→ WHAT YOU WILL DO:
Everything in the data should be repeated exactly, save for the images.

→ DATA PROVIDED:
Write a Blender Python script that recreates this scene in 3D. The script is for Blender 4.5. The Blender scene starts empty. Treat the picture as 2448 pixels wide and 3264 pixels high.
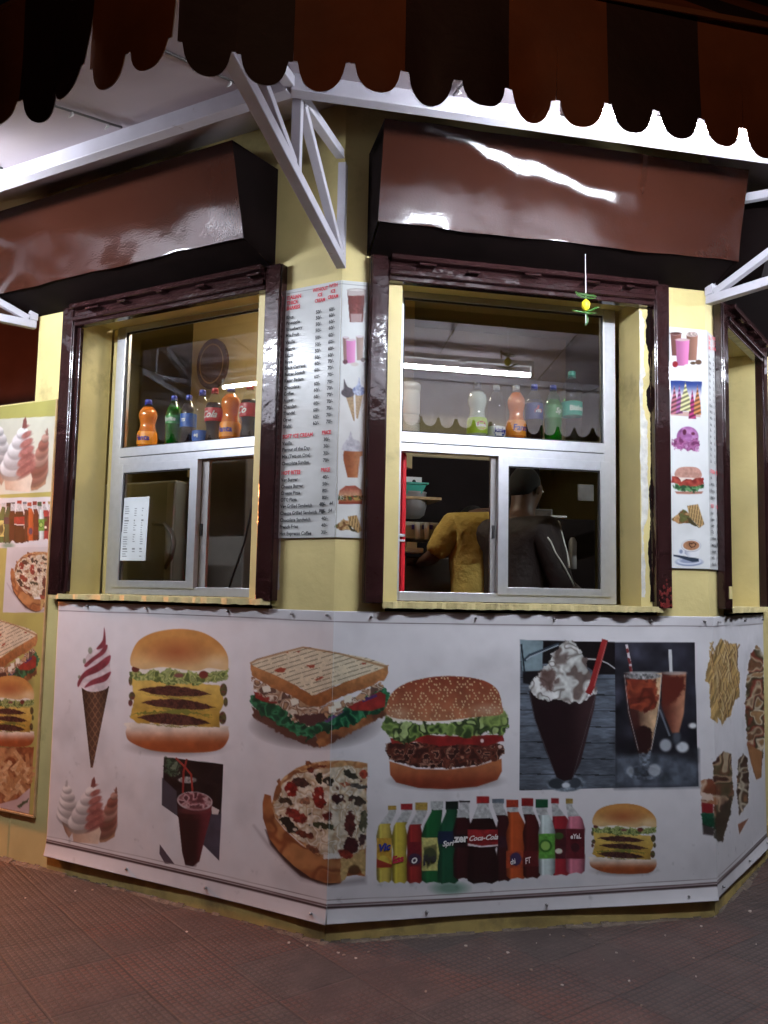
import bpy, bmesh, math, random
import numpy as np
from mathutils import Vector, Matrix
random.seed(7)
C = bpy.context.scene.collection
scene = bpy.context.scene
R = math.radians
# ------------------------------------------------------------------ camera
F_PX, PITCH, ROLL, EYE = 2750.0, R(5.3), R(1.15), 1.4
cam = bpy.data.objects.new('camera', bpy.data.cameras.new('camera'))
C.objects.link(cam)
cam.data.sensor_fit = 'VERTICAL'; cam.data.sensor_height = 24.0; cam.data.lens = F_PX/3264*24.0
cam.data.clip_start = 0.05; cam.data.clip_end = 400
_R = Vector((1,0,0)); _U = Vector((0,-math.sin(PITCH),math.cos(PITCH))); _F = Vector((0,math.cos(PITCH),math.sin(PITCH)))
_X = _R*math.cos(ROLL)+_U*math.sin(ROLL); _Y = -_R*math.sin(ROLL)+_U*math.cos(ROLL)
cam.matrix_world = Matrix(((_X.x,_Y.x,-_F.x,0),(_X.y,_Y.y,-_F.y,0),(_X.z,_Y.z,-_F.z,EYE),(0,0,0,1)))
scene.camera = cam
# ------------------------------------------------------------------ night sky and exposure
w = bpy.data.worlds.new('World'); scene.world = w; w.use_nodes = True
nt = w.node_tree; sky = nt.nodes.new('ShaderNodeTexSky'); sky.sky_type = 'NISHITA'; sky.sun_disc = False
sky.sun_elevation = R(-4); sky.sun_rotation = R(200)
bg = nt.nodes['Background']; nt.links.new(sky.outputs[0], bg.inputs[0]); bg.inputs[1].default_value = 0.05
scene.view_settings.view_transform = 'Standard'; scene.view_settings.look = 'None'
scene.view_settings.exposure = 0.0; scene.view_settings.gamma = 1.0
scene.cycles.use_denoising = True
scene.cycles.max_bounces = 8; scene.cycles.transparent_max_bounces = 12
scene.cycles.sample_clamp_indirect = 6.0
scene.cycles.caustics_reflective = False; scene.cycles.caustics_refractive = False
# ------------------------------------------------------------------ street lamp glow (sodium lamp on the road to the left), plus added fill lamps
def lamp(name, loc, target, energy, color, size):
    l = bpy.data.lights.new(name, 'AREA'); l.energy = energy; l.color = color; l.shape = 'DISK'; l.size = size
    o = bpy.data.objects.new(name, l); C.objects.link(o); o.location = loc
    o.rotation_euler = (Vector(target)-Vector(loc)).to_track_quat('-Z','Y').to_euler(); return o
def spot(name, loc, target, energy, color, deg, blend=1.0, rad=.12):
    l = bpy.data.lights.new(name, 'SPOT'); l.energy = energy; l.color = color; l.spot_size = R(deg); l.spot_blend = blend; l.shadow_soft_size = rad
    o = bpy.data.objects.new(name, l); C.objects.link(o); o.location = loc
    o.rotation_euler = (Vector(target)-Vector(loc)).to_track_quat('-Z','Y').to_euler(); return o
spot('sodium_street_light', (-5.55,6.1,2.3), (-1.7,3.3,0.0), 1500, (1.0,0.30,0.085), 66)
spot('valance_fill_spot', (2.5,-8.0,4.5), (0.3,1.9,3.25), 330, (1.0,0.52,0.30), 17)  # fill lamp added to light the valance cloth
lamp('awning_fill_light', (-7.5,6.5,1.2), (-4.5,9.3,2.9), 90, (1.0,0.36,0.20), 0.4)  # fill lamp added to light the neighbouring awning

# ------------------------------------------------------------------ kiosk plan (octagon); every face has its own frame: s along, z up, o outward
def pix_ray(px, py):
    u = px-1224; v = 1632-py; c, s = math.cos(ROLL), math.sin(ROLL)
    u2 = u*c-v*s; v2 = u*s+v*c
    return (u2, F_PX*math.cos(PITCH)-v2*math.sin(PITCH), F_PX*math.sin(PITCH)+v2*math.cos(PITCH))
class Face:
    def __init__(self, O, deg):
        a = R(deg); self.O = Vector((O[0],O[1])); self.D = Vector((math.cos(a),math.sin(a))); self.N = Vector((math.sin(a),-math.cos(a))); self.deg = deg
    def W(self, s, z, o=0.0):
        q = self.O+self.D*s+self.N*o; return Vector((q.x,q.y,z))
    def at(self, px, py, o=0.0):       # measured point of the survey photo -> (s, z) on this face's plane
        d = pix_ray(px,py); q = self.O+self.N*o
        det = -d[0]*self.D.y+d[1]*self.D.x
        t = (-q.x*self.D.y+q.y*self.D.x)/det; s = (d[0]*q.y-d[1]*q.x)/det
        return s, EYE+t*d[2]
    def mat(self, s=0, z=0, o=0, rz=0.0):
        X = Vector((self.D.x,self.D.y,0)); Y = Vector((-self.N.x,-self.N.y,0)); p = self.W(s,z,o)
        return Matrix(((X.x,Y.x,0,p.x),(X.y,Y.y,0,p.y),(0,0,1,p.z),(0,0,0,1))) @ Matrix.Rotation(rz,4,'Z')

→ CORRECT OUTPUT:
Write a Blender Python script that recreates this scene in 3D. The script is for Blender 4.5. The Blender scene starts empty. Treat the picture as 2448 pixels wide and 3264 pixels high.
import bpy, bmesh, math, random
import numpy as np
from mathutils import Vector, Matrix
random.seed(7)
C = bpy.context.scene.collection
scene = bpy.context.scene
R = math.radians
# ------------------------------------------------------------------ camera
F_PX, PITCH, ROLL, EYE = 2750.0, R(5.3), R(1.15), 1.4
cam = bpy.data.objects.new('camera', bpy.data.cameras.new('camera'))
C.objects.link(cam)
cam.data.sensor_fit = 'VERTICAL'; cam.data.sensor_height = 24.0; cam.data.lens = F_PX/3264*24.0
cam.data.clip_start = 0.05; cam.data.clip_end = 400
_R = Vector((1,0,0)); _U = Vector((0,-math.sin(PITCH),math.cos(PITCH))); _F = Vector((0,math.cos(PITCH),math.sin(PITCH)))
_X = _R*math.cos(ROLL)+_U*math.sin(ROLL); _Y = -_R*math.sin(ROLL)+_U*math.cos(ROLL)
cam.matrix_world = Matrix(((_X.x,_Y.x,-_F.x,0),(_X.y,_Y.y,-_F.y,0),(_X.z,_Y.z,-_F.z,EYE),(0,0,0,1)))
scene.camera = cam
# ------------------------------------------------------------------ night sky and exposure
w = bpy.data.worlds.new('World'); scene.world = w; w.use_nodes = True
nt = w.node_tree; sky = nt.nodes.new('ShaderNodeTexSky'); sky.sky_type = 'NISHITA'; sky.sun_disc = False
sky.sun_elevation = R(-4); sky.sun_rotation = R(200)
bg = nt.nodes['Background']; nt.links.new(sky.outputs[0], bg.inputs[0]); bg.inputs[1].default_value = 0.05
scene.view_settings.view_transform = 'Standard'; scene.view_settings.look = 'None'
scene.view_settings.exposure = 0.0; scene.view_settings.gamma = 1.0
scene.cycles.use_denoising = True
scene.cycles.max_bounces = 8; scene.cycles.transparent_max_bounces = 12
scene.cycles.sample_clamp_indirect = 6.0
scene.cycles.caustics_reflective = False; scene.cycles.caustics_refractive = False
# ------------------------------------------------------------------ street lamp glow (sodium lamp on the road to the left), plus added fill lamps
def lamp(name, loc, target, energy, color, size):
    l = bpy.data.lights.new(name, 'AREA'); l.energy = energy; l.color = color; l.shape = 'DISK'; l.size = size
    o = bpy.data.objects.new(name, l); C.objects.link(o); o.location = loc
    o.rotation_euler = (Vector(target)-Vector(loc)).to_track_quat('-Z','Y').to_euler(); return o
def spot(name, loc, target, energy, color, deg, blend=1.0, rad=.12):
    l = bpy.data.lights.new(name, 'SPOT'); l.energy = energy; l.color = color; l.spot_size = R(deg); l.spot_blend = blend; l.shadow_soft_size = rad
    o = bpy.data.objects.new(name, l); C.objects.link(o); o.location = loc
    o.rotation_euler = (Vector(target)-Vector(loc)).to_track_quat('-Z','Y').to_euler(); return o
spot('sodium_street_light', (-5.55,6.1,2.3), (-1.7,3.3,0.0), 1500, (1.0,0.30,0.085), 66)
spot('valance_fill_spot', (2.5,-8.0,4.5), (0.3,1.9,3.25), 330, (1.0,0.52,0.30), 17)  # fill lamp added to light the valance cloth
lamp('awning_fill_light', (-7.5,6.5,1.2), (-4.5,9.3,2.9), 90, (1.0,0.36,0.20), 0.4)  # fill lamp added to light the neighbouring awning

# ------------------------------------------------------------------ kiosk plan (octagon); every face has its own frame: s along, z up, o outward
def pix_ray(px, py):
    u = px-1224; v = 1632-py; c, s = math.cos(ROLL), math.sin(ROLL)
    u2 = u*c-v*s; v2 = u*s+v*c
    return (u2, F_PX*math.cos(PITCH)-v2*math.sin(PITCH), F_PX*math.sin(PITCH)+v2*math.cos(PITCH))
class Face:
    def __init__(self, O, deg):
        a = R(deg); self.O = Vector((O[0],O[1])); self.D = Vector((math.cos(a),math.sin(a))); self.N = Vector((math.sin(a),-math.cos(a))); self.deg = deg
    def W(self, s, z, o=0.0):
        q = self.O+self.D*s+self.N*o; return Vector((q.x,q.y,z))
    def at(self, px, py, o=0.0):       # measured point of the survey photo -> (s, z) on this face's plane
        d = pix_ray(px,py); q = self.O+self.N*o
        det = -d[0]*self.D.y+d[1]*self.D.x
        t = (-q.x*self.D.y+q.y*self.D.x)/det; s = (d[0]*q.y-d[1]*q.x)/det
        return s, EYE+t*d[2]
    def mat(self, s=0, z=0, o=0, rz=0.0):
        X = Vector((self.D.x,self.D.y,0)); Y = Vector((-self.N.x,-self.N.y,0)); p = self.W(s,z,o)
        return Matrix(((X.x,Y.x,0,p.x),(X.y,Y.y,0,p.y),(0,0,1,p.z),(0,0,0,1))) @ Matrix.Rotation(rz,4,'Z')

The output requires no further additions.